É verdade que o Judiciário tem concedido liminares para afastar essa limitação não prevista em lei, mas, reconheça-se, a inexistência de qualquer filtro acabará por prejudicar o andamento das análises administrativas das propostas de transação, que certamente chegariam às centenas de milhares.

Isso, porém, não deve ser obstáculo para o contribuinte exercer o direito de propor transação individual, mas deverá o Estado providenciar os meios para prover o atendimento a essas demandas.

Estamos apenas dando os primeiros passos no ambiente da transação tributária, mas com grande esperança de que seja um bom instrumento para resolver litígios, permitir ao devedor pagar o que deve e permitir ao Estado aprimorar legalmente sua arrecadação, recebendo valores antes considerados perdidos em definitivo.
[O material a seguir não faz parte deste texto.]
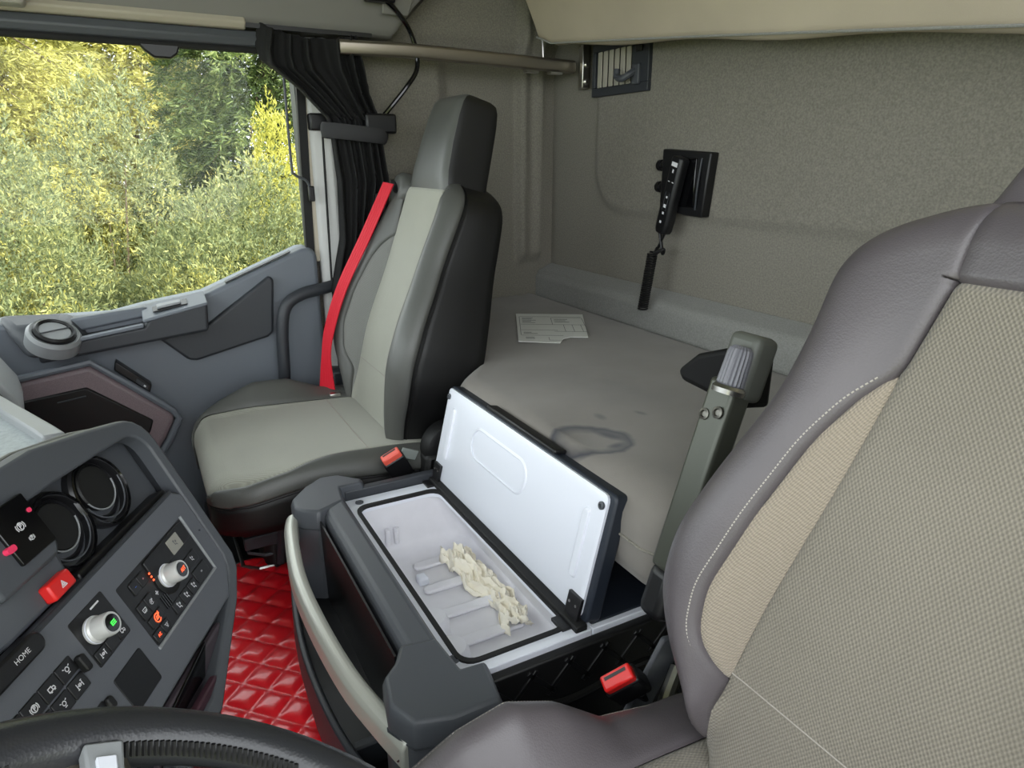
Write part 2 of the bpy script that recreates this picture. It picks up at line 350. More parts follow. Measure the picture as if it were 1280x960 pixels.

É claro que o desenrolar dos acontecimentos dependerá essencialmente de um moderado apetite arrecadatório por parte do Estado e, também, de uma visão não oportunista do contribuinte, que não deverá lançar mão desse fator de negociação de forma abusiva ou desnecessária. Esperamos sinceramente que assim seja.

Cabe, enfim, observar que a Lei nº 13.988/2020 é resultado da conversão da Medida Provisória nº 899/2019, de iniciativa do Executivo Federal, e nesse tempo tem sido a primeira vez – pelo menos desde quando posso me lembrar – que a legislação não é feita com o governo pressupondo que o povo destinatário da norma é “malandro”, corrupto ou que vai deturpar a finalidade da lei.

A Lei de Liberdade Econômica, também iniciada como Medida Provisória, possui esse mesmo espírito de boa-fé que vemos na norma que institui essa transação tributária. Há, ao menos em princípio, a premissa maior de que os atos serão feitos com honestidade e lealdade, sendo que os desvios podem ser punidos pelas leis que coíbem a improbidade ou até mesmo criminalmente.

Embora no Brasil o otimismo seja quase uma imprudência, vamos nos permitir alguma animação com essas novas leis.